[Start of Data shown]

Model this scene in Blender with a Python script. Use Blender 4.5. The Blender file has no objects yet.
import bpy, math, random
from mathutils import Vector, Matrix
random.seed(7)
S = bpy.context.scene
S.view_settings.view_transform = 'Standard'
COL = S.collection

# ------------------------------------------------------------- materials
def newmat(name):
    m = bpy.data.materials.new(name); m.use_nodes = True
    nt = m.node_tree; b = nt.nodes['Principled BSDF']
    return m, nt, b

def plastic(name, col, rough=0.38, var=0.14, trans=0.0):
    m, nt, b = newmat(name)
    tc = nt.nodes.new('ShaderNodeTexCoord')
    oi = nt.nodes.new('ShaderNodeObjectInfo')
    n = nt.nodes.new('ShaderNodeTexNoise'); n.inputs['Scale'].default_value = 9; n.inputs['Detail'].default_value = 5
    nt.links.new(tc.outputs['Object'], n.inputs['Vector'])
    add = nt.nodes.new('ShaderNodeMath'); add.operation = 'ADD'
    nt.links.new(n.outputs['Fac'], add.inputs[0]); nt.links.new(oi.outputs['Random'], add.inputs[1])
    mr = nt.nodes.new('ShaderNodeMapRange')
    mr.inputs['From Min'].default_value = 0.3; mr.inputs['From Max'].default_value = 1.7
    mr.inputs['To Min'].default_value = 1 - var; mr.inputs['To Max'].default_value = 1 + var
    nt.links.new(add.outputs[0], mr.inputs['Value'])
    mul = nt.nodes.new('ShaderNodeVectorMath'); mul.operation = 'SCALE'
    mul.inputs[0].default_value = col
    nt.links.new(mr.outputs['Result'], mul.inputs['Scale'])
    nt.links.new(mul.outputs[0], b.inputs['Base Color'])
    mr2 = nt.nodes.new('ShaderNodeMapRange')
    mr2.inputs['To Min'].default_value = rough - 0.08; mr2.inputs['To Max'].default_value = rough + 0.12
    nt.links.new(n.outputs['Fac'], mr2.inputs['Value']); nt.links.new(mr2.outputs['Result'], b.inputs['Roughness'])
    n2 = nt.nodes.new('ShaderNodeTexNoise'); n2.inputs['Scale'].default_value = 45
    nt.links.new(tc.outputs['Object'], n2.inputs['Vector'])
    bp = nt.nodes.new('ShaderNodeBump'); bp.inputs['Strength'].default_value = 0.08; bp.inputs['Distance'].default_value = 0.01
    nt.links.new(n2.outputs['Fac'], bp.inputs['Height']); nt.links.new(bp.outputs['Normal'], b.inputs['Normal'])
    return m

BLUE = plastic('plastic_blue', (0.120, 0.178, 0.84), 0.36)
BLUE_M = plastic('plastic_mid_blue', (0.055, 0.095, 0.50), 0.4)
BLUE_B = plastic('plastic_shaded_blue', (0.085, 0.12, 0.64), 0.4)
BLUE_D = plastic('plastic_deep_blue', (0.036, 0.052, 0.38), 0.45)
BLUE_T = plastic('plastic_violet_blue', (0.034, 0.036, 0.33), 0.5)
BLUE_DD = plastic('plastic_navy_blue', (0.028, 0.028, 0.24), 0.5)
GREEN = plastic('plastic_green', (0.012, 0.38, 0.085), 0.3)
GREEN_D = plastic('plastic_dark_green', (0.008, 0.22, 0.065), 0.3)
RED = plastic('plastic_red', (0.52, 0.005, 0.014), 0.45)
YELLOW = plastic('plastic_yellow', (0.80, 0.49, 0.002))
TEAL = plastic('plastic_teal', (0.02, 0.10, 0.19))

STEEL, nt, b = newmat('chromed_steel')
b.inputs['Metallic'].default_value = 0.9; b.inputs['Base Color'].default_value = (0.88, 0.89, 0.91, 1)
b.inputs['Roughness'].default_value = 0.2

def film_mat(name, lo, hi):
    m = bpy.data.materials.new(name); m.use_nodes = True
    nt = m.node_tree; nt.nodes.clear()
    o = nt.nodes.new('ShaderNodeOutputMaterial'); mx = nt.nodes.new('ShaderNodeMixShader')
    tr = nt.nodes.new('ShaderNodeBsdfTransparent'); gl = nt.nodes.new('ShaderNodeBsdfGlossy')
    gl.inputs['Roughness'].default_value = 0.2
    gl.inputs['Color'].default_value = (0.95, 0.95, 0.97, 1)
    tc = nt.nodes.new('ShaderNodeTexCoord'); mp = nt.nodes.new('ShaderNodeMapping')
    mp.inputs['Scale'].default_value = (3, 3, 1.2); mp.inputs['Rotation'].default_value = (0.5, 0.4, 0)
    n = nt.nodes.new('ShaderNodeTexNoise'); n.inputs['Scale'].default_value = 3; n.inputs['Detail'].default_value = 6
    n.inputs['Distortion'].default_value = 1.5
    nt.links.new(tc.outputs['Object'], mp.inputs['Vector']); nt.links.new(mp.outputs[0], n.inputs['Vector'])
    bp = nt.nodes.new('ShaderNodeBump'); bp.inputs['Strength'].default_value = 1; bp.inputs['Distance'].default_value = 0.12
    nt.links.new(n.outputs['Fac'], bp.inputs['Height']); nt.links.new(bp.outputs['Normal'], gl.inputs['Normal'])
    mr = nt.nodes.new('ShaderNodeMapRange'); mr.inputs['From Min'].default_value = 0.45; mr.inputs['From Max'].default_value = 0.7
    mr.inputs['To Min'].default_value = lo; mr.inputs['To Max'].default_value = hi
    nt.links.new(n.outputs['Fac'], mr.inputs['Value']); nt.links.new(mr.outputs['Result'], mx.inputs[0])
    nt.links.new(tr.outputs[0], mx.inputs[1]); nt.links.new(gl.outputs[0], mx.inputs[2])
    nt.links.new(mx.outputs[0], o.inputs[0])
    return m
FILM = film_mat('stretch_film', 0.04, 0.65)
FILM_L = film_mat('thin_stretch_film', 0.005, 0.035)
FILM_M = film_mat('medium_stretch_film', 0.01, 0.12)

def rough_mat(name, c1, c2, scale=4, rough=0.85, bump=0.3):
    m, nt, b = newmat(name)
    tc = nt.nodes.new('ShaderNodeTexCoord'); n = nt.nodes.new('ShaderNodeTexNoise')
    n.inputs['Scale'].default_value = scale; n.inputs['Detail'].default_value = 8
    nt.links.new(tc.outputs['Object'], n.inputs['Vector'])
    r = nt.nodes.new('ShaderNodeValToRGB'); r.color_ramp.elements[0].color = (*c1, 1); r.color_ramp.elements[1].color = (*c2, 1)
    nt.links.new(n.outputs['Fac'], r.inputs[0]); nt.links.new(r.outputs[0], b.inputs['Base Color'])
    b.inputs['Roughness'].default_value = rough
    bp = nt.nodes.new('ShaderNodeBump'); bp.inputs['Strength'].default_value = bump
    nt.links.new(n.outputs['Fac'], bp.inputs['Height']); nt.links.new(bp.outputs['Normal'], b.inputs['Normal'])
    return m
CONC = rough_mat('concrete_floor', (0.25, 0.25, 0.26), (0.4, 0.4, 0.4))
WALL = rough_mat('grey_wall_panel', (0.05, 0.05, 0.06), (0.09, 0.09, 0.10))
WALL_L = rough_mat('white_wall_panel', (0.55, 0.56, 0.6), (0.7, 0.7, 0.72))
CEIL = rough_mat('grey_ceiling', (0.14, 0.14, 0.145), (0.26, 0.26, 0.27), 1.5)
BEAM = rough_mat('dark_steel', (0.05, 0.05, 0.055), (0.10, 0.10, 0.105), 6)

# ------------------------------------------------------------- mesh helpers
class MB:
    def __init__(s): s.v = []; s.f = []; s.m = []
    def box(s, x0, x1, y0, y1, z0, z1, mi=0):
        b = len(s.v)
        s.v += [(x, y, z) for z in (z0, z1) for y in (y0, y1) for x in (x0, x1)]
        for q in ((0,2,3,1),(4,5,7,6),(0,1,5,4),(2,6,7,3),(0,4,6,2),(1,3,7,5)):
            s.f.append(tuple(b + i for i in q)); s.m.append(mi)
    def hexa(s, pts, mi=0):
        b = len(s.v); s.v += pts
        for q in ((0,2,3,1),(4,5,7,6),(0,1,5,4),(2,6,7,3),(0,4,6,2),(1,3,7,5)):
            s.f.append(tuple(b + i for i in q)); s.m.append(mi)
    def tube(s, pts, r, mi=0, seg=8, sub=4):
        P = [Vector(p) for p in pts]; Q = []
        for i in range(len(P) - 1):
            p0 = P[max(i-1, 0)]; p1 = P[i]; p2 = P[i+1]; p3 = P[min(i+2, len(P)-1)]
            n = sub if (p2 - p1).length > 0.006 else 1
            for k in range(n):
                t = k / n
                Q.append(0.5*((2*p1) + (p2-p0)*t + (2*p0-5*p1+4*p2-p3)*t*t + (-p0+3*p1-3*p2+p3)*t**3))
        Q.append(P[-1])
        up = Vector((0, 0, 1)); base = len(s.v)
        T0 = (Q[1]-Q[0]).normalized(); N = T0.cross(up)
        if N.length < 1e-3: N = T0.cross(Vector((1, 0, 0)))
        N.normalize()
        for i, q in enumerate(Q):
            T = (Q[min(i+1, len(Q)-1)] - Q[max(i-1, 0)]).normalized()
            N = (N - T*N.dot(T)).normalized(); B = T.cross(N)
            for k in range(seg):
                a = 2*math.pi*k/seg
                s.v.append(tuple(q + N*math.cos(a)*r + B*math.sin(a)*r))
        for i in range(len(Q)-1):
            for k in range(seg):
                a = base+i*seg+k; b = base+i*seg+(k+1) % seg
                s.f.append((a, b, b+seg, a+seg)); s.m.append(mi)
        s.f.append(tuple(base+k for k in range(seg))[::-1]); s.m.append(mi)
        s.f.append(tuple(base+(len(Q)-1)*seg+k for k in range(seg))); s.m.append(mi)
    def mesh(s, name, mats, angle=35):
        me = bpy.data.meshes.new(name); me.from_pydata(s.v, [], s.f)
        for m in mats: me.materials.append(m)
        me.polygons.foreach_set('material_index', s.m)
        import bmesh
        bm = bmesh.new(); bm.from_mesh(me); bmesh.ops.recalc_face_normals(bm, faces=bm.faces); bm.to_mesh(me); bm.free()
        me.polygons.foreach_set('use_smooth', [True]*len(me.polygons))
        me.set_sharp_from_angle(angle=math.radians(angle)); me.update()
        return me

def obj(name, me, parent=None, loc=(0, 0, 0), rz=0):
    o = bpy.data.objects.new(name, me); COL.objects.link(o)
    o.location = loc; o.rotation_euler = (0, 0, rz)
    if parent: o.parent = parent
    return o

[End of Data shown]

Task goal> Using the data above, transcribe the lines that run from the line with "0.052, 0.38), 0.45)" to the line with "b.inputs['Roughness'].default_value = 0.2", both ends kept, and output nothing else.

Task output>
BLUE_D = plastic('plastic_deep_blue', (0.036, 0.052, 0.38), 0.45)
BLUE_T = plastic('plastic_violet_blue', (0.034, 0.036, 0.33), 0.5)
BLUE_DD = plastic('plastic_navy_blue', (0.028, 0.028, 0.24), 0.5)
GREEN = plastic('plastic_green', (0.012, 0.38, 0.085), 0.3)
GREEN_D = plastic('plastic_dark_green', (0.008, 0.22, 0.065), 0.3)
RED = plastic('plastic_red', (0.52, 0.005, 0.014), 0.45)
YELLOW = plastic('plastic_yellow', (0.80, 0.49, 0.002))
TEAL = plastic('plastic_teal', (0.02, 0.10, 0.19))

STEEL, nt, b = newmat('chromed_steel')
b.inputs['Metallic'].default_value = 0.9; b.inputs['Base Color'].default_value = (0.88, 0.89, 0.91, 1)
b.inputs['Roughness'].default_value = 0.2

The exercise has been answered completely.